Assume we have a 50/50 mix of solar collectors in an average climate. Half of them provide 4 hours/day of thermal energy @ 850 W/m2 and the other half supply electrical power @ 160 W/m2. If they have 3 times the total floor area of the factory they will produce 21.82 MJ/m2 of factory/day. It then takes 1,100 days to generate sufficient energy to build the factory. To this we need to add 175 days to account for the energy to make the solar collectors. This gives 3.5 years combined time to produce sufficient energy to copy the factory. This is a 22% annual growth rate in theory. In practice, our factory will be more complex than our simple three layer example, and other factors than energy may limit the growth rates. It is evident that since the solar collectors take less time to produce their embodied energy, a higher ratio of power supply to the rest of the factory will shorten the doubling time, up to the point that something else limits the growth rate.
- Growth Ratios
We can describe various ratios of a mature factory to the starter set as Growth Ratios, GR. The simplest of these are ratios of physical size. The final factory can be measured in mass or floor area relative to the starter factory. So a mature factory that is 10 times the floor area of the starter set would have a GR(area) = 10. Measures of complexity can count the number of processes or equipment types in the final vs starter sets, or look at the relative data for their design in terms of computer files, number of drawings, or number of production steps to build the equipment. Obviously a starter set needs GR > 1.0 in order to grow.
Efficiency Measures
The conventional measure of engineering efficiency is useful output divided by total energy input. This is suitable for looking at a particular process or device in isolation. For an integrated factory that uses wastes from one process as input to anther, and recycles materials, we want to look at total system efficiency for the factory as a whole. When a factory produces some or all of its own energy, the ratio of Energy Returned on Energy Invested (EROEI) can be a useful measure. The returned energy includes energy delivered to outside users as energy, plus embodied energy in products. The invested energy is that supplied from outside sources plus the embodied energy of parts and material inputs, where both inputs are used to build and operate the factory.
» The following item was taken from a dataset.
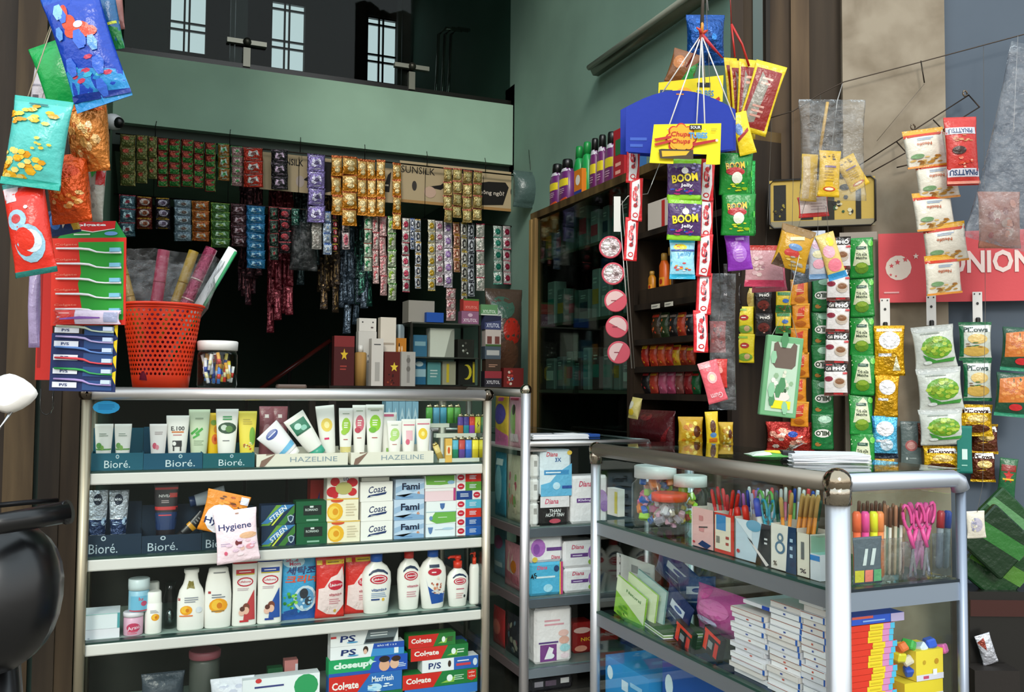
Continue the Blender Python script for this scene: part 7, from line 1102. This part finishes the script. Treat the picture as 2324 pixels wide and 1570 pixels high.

Conventional engineering efficiency and return ratios look at total inputs. We can also look at Non-renewable Efficiency, NRE, because sustainability of production is of interest. This measure is non-renewable energy and materials used divided by the useful output. If no renewable sources are used, then NRE = 0%. In theory all the energy could be from renewable sources, and all materials recycled, giving an NRE of 100%, but in practice it will be less than this in a real system.